>> BEGIN Working data
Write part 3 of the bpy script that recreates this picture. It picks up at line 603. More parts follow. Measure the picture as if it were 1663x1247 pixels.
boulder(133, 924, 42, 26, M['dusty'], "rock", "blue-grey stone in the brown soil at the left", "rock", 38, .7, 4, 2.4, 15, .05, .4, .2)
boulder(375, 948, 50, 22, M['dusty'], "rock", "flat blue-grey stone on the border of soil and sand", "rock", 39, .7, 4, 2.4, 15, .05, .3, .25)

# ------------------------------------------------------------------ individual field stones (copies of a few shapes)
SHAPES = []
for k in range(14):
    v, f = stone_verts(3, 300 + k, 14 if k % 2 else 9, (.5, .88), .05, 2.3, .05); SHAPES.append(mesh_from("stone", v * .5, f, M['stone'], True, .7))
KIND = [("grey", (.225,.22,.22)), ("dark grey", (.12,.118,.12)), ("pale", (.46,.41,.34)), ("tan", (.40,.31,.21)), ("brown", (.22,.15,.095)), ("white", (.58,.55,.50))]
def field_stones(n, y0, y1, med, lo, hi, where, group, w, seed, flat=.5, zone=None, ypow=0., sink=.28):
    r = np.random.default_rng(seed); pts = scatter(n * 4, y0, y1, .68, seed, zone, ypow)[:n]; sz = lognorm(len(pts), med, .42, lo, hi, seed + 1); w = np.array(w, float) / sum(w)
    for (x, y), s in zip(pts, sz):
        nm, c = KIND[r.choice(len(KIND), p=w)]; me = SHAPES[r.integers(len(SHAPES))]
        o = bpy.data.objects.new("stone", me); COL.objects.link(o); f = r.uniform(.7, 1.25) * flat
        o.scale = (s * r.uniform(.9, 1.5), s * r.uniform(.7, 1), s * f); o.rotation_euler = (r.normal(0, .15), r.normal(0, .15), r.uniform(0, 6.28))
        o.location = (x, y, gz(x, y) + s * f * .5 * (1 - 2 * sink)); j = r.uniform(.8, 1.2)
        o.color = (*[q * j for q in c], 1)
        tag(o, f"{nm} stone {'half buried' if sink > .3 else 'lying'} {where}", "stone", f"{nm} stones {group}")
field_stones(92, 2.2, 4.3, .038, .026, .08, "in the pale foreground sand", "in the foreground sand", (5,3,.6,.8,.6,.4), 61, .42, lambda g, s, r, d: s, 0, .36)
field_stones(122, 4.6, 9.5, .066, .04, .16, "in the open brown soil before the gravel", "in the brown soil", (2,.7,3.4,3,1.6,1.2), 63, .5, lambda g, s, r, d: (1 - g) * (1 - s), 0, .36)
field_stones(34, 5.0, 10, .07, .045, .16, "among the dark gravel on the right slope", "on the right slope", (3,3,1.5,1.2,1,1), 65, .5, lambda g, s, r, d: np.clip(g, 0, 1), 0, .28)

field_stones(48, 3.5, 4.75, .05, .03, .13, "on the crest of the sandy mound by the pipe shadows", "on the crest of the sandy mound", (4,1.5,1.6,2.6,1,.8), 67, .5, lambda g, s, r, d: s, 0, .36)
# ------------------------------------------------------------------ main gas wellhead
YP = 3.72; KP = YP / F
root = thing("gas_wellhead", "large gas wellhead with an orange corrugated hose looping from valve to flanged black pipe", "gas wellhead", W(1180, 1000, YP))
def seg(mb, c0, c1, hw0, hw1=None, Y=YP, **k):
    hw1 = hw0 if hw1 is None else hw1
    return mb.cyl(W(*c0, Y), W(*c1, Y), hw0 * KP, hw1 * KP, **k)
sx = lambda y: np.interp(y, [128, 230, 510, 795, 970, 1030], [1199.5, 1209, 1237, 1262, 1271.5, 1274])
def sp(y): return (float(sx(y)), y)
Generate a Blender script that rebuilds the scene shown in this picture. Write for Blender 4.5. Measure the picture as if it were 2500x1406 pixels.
>> END Working data
Give back all the records exactly as they stand.

◆ **Exercise answer**
Write part 3 of the bpy script that recreates this picture. It picks up at line 603. More parts follow. Measure the picture as if it were 1663x1247 pixels.
boulder(133, 924, 42, 26, M['dusty'], "rock", "blue-grey stone in the brown soil at the left", "rock", 38, .7, 4, 2.4, 15, .05, .4, .2)
boulder(375, 948, 50, 22, M['dusty'], "rock", "flat blue-grey stone on the border of soil and sand", "rock", 39, .7, 4, 2.4, 15, .05, .3, .25)

# ------------------------------------------------------------------ individual field stones (copies of a few shapes)
SHAPES = []
for k in range(14):
    v, f = stone_verts(3, 300 + k, 14 if k % 2 else 9, (.5, .88), .05, 2.3, .05); SHAPES.append(mesh_from("stone", v * .5, f, M['stone'], True, .7))
KIND = [("grey", (.225,.22,.22)), ("dark grey", (.12,.118,.12)), ("pale", (.46,.41,.34)), ("tan", (.40,.31,.21)), ("brown", (.22,.15,.095)), ("white", (.58,.55,.50))]
def field_stones(n, y0, y1, med, lo, hi, where, group, w, seed, flat=.5, zone=None, ypow=0., sink=.28):
    r = np.random.default_rng(seed); pts = scatter(n * 4, y0, y1, .68, seed, zone, ypow)[:n]; sz = lognorm(len(pts), med, .42, lo, hi, seed + 1); w = np.array(w, float) / sum(w)
    for (x, y), s in zip(pts, sz):
        nm, c = KIND[r.choice(len(KIND), p=w)]; me = SHAPES[r.integers(len(SHAPES))]
        o = bpy.data.objects.new("stone", me); COL.objects.link(o); f = r.uniform(.7, 1.25) * flat
        o.scale = (s * r.uniform(.9, 1.5), s * r.uniform(.7, 1), s * f); o.rotation_euler = (r.normal(0, .15), r.normal(0, .15), r.uniform(0, 6.28))
        o.location = (x, y, gz(x, y) + s * f * .5 * (1 - 2 * sink)); j = r.uniform(.8, 1.2)
        o.color = (*[q * j for q in c], 1)
        tag(o, f"{nm} stone {'half buried' if sink > .3 else 'lying'} {where}", "stone", f"{nm} stones {group}")
field_stones(92, 2.2, 4.3, .038, .026, .08, "in the pale foreground sand", "in the foreground sand", (5,3,.6,.8,.6,.4), 61, .42, lambda g, s, r, d: s, 0, .36)
field_stones(122, 4.6, 9.5, .066, .04, .16, "in the open brown soil before the gravel", "in the brown soil", (2,.7,3.4,3,1.6,1.2), 63, .5, lambda g, s, r, d: (1 - g) * (1 - s), 0, .36)
field_stones(34, 5.0, 10, .07, .045, .16, "among the dark gravel on the right slope", "on the right slope", (3,3,1.5,1.2,1,1), 65, .5, lambda g, s, r, d: np.clip(g, 0, 1), 0, .28)

field_stones(48, 3.5, 4.75, .05, .03, .13, "on the crest of the sandy mound by the pipe shadows", "on the crest of the sandy mound", (4,1.5,1.6,2.6,1,.8), 67, .5, lambda g, s, r, d: s, 0, .36)
# ------------------------------------------------------------------ main gas wellhead
YP = 3.72; KP = YP / F
root = thing("gas_wellhead", "large gas wellhead with an orange corrugated hose looping from valve to flanged black pipe", "gas wellhead", W(1180, 1000, YP))
def seg(mb, c0, c1, hw0, hw1=None, Y=YP, **k):
    hw1 = hw0 if hw1 is None else hw1
    return mb.cyl(W(*c0, Y), W(*c1, Y), hw0 * KP, hw1 * KP, **k)
sx = lambda y: np.interp(y, [128, 230, 510, 795, 970, 1030], [1199.5, 1209, 1237, 1262, 1271.5, 1274])
def sp(y): return (float(sx(y)), y)
Generate a Blender script that rebuilds the scene shown in this picture. Write for Blender 4.5. Measure the picture as if it were 2500x1406 pixels.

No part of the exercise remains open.